Exercise aim = Search the material for the word "Python" and report each line where it turns up.

═══ Record excerpts

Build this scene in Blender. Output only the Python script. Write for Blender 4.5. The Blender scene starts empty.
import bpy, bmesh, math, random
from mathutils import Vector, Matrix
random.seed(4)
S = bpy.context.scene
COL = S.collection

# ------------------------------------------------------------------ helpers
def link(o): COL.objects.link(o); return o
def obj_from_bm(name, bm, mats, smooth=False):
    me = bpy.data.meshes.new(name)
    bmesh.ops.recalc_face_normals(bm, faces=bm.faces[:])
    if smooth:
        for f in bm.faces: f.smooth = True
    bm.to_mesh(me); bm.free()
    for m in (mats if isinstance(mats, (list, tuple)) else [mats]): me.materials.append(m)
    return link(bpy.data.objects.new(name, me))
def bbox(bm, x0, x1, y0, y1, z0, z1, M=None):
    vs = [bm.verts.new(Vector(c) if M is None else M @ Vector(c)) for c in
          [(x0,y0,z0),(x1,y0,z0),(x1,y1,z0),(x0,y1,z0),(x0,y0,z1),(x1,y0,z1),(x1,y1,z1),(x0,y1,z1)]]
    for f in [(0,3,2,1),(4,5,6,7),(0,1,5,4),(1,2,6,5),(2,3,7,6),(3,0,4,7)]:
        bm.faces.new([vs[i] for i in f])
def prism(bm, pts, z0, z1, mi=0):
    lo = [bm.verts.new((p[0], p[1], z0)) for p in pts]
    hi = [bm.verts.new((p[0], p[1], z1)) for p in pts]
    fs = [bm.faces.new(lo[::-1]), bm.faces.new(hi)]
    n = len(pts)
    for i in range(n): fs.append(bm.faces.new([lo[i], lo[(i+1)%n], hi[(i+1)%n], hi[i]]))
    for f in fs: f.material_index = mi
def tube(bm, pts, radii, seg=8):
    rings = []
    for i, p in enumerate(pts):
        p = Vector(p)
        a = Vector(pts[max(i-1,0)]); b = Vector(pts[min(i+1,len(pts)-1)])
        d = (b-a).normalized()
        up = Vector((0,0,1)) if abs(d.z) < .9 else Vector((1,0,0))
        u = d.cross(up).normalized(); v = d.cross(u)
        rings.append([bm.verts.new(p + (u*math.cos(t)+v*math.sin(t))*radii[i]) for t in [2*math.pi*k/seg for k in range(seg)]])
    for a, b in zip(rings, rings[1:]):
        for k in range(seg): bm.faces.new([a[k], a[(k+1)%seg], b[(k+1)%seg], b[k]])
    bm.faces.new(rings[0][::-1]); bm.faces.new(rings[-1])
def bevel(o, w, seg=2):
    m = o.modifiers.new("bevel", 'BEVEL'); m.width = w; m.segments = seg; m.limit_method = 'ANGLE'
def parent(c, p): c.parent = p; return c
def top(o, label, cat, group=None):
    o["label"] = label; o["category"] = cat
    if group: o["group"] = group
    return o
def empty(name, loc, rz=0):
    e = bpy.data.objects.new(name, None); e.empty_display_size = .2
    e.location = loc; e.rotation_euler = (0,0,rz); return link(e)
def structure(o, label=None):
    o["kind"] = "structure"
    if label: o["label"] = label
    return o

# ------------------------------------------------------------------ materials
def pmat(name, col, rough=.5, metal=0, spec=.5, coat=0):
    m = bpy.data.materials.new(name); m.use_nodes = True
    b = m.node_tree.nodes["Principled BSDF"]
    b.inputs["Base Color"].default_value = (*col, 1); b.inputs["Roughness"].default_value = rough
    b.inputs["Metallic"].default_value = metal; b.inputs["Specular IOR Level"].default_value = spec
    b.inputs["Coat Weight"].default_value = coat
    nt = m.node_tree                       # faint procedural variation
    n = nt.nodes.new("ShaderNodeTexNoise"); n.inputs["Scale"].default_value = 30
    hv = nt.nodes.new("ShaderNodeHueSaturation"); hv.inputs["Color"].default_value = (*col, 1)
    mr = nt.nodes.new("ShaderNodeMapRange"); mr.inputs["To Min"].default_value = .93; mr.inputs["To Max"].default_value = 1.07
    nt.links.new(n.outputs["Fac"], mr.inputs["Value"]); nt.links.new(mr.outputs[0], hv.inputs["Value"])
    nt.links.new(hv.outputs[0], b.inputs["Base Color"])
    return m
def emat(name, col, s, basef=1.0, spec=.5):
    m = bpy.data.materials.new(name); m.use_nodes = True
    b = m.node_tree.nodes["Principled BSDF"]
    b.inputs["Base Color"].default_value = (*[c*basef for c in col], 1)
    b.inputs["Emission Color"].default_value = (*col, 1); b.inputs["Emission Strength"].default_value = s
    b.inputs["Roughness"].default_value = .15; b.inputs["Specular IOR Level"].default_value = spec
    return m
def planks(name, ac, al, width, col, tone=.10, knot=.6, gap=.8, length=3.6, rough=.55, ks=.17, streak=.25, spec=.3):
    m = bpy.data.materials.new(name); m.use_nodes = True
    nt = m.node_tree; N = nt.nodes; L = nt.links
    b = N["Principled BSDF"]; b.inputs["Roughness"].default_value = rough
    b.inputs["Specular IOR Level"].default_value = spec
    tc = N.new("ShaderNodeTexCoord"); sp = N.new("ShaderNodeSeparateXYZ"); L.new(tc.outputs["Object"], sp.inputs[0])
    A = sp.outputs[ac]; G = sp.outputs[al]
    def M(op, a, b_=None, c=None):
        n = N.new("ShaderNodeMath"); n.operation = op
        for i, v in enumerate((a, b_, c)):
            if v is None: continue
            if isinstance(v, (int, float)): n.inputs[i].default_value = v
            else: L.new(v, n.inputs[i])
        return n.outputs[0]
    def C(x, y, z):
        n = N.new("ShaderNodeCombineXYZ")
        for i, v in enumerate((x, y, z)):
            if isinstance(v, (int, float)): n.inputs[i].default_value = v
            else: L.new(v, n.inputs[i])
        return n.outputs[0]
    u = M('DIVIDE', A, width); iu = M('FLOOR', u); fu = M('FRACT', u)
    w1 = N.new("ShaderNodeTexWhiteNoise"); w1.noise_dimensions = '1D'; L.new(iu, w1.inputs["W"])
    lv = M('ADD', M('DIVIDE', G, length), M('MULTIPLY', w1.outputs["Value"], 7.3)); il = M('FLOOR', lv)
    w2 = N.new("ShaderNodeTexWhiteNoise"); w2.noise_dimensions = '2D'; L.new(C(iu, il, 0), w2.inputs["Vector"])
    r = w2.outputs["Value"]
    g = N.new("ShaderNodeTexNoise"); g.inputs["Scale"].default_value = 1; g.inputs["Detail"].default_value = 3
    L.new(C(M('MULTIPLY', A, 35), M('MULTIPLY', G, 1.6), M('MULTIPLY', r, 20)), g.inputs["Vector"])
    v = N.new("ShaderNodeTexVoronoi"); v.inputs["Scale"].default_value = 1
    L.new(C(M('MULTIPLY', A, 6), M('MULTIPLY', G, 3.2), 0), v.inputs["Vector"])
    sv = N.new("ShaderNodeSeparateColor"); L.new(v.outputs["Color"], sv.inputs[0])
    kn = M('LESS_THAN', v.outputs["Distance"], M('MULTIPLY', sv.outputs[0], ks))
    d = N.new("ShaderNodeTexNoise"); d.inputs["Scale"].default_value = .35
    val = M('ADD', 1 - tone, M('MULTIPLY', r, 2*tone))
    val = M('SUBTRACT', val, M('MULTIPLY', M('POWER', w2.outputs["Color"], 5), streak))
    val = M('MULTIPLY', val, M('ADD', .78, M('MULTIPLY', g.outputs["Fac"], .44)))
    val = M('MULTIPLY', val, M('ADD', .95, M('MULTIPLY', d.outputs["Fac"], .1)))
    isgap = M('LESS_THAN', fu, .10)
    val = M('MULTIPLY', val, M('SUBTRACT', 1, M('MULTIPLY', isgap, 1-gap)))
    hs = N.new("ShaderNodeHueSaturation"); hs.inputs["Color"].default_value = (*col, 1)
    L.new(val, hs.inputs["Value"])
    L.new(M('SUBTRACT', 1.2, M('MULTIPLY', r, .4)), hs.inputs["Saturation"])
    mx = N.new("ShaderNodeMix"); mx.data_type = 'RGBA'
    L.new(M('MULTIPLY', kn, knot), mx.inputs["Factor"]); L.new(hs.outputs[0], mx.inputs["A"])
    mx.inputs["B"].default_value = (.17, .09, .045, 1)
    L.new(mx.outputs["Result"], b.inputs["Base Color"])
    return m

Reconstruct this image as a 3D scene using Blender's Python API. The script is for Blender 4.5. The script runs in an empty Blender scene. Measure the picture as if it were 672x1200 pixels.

══════

Written answer =
Build this scene in Blender. Output only the Python script. Write for Blender 4.5. The Blender scene starts empty.
Reconstruct this image as a 3D scene using Blender's Python API. The script is for Blender 4.5. The script runs in an empty Blender scene. Measure the picture as if it were 672x1200 pixels.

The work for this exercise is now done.